The decision to move back to Indiana was made as one job, the wonderful job of being a nanny to adorable wonderful Jackson, ended and as the other jobs I applied for fell through. In the LDS religion, women can serve missions at the age of 21 if they aren't married, so that consideration is in the mix. But I balked at returning home for fear of losing my independence despite the money it would help me save for a mission and schooling. I considered joining the Marines, even did PT with a group of them for several weeks while I contemplated. Ultimately the choice was made with much prayer, fasting, and thought. Every plan I had concocted seemed to fall apart and I felt the Lord's voice telling me I needed to go a different direction. Maybe it was where I needed to go the whole time, but I needed to experience other things first. It reminds me of a talk given in the last general conference by Elder Christoffersonhttp://lds.org/general-conference/2011/04/as-many-as-i-lohttp://lds.org/general-conference/2011/04/as-many-as-i-love-i-rebuke-and-chasten?lang=engve-i-rebuke-and-chasten?lang=eng.



I often think about the story of the footprints in the sand. Looking back on his life, the man notices that at some of the more difficult parts of his life there was only one set of footprints in the sand. The Lord answers that those were the times he carried the man. Now, I fully admit that everything I do is because of my Heavenly Father, with his help and power, and with him nothing is impossible. But I hope you understand that when I look back on my life across the sand, I want to see two sets the whole way. I want to see patches of bloodstains, sand wet from tears, muddled spots where I slid around and tripped. I want to look back upon this life with the Lord at my side and say that I put everything I had into it- I pushed forward through the changes and the thorny patches, over the rocks, up the mountains, and down the valley of shadow. It is not that I do not want the Lord to carry me, but I think He will always guide me as I experience all that is required of me in mortality. This year has been a year of bloody footprints and tears, but I wouldn't want to erase the footprints in favor of nice, easy little steps. For it's what makes me stronger for the next challenge.

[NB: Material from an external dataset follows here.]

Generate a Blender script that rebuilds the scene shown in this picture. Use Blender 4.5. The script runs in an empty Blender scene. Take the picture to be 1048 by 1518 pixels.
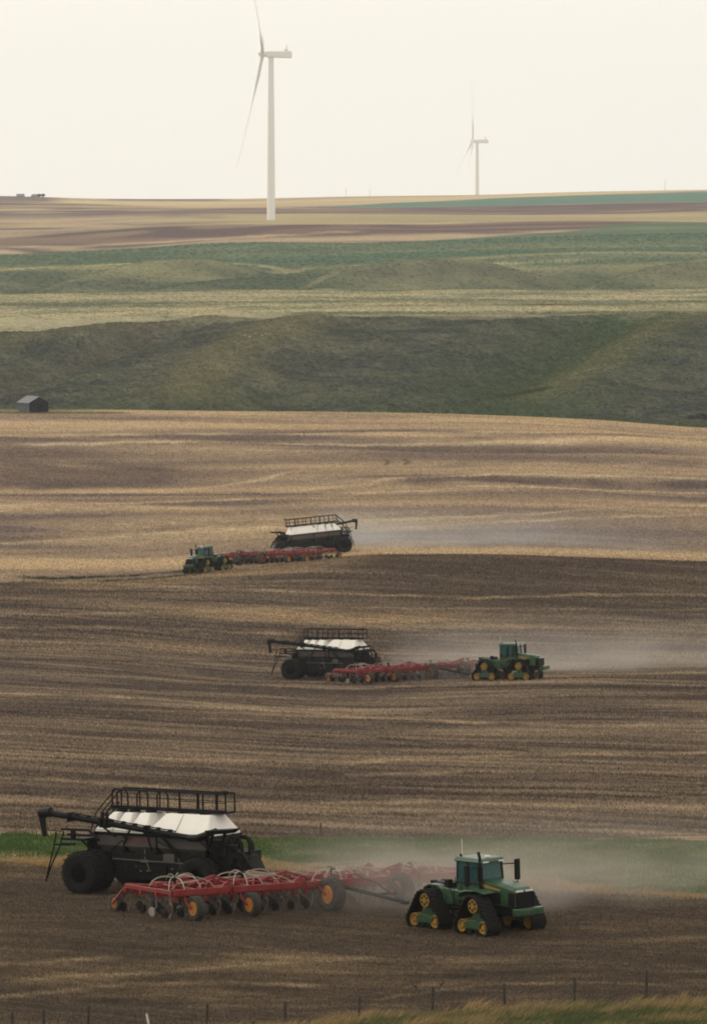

Sister Majorie Pay Hinckley once expressed similar sentiments:

" I don't want to drive up to the pearly gates in a shiny sports car, wearing beautifully tailored clothes, my hair expertly coiffed, with long, perfectly manicured fingernails. I want to drive up in a station wagon that has mud on the tires from taking kids to scout camp. I want there to be a smudge of peanut butter on my shirt from making sandwiches for a sick neighbors kids. I want to be there with a little dirt under my nails from helping to weed someone's garden. I want to be there with children's sticky kisses on my cheeks and the tears of a friend on my shoulder. I want the Lord to know that I was really here and that I really lived."

1 comment:

  1. Kristi. I love how you can put your heart into your words. Its an interesting sentiment-the bloodied prints and sand wet with tears. To have worked and lived for the changes we go through and to have been present in every action and decision that makes our lives what they are. Thank you for this. and good luck with the path you are taking.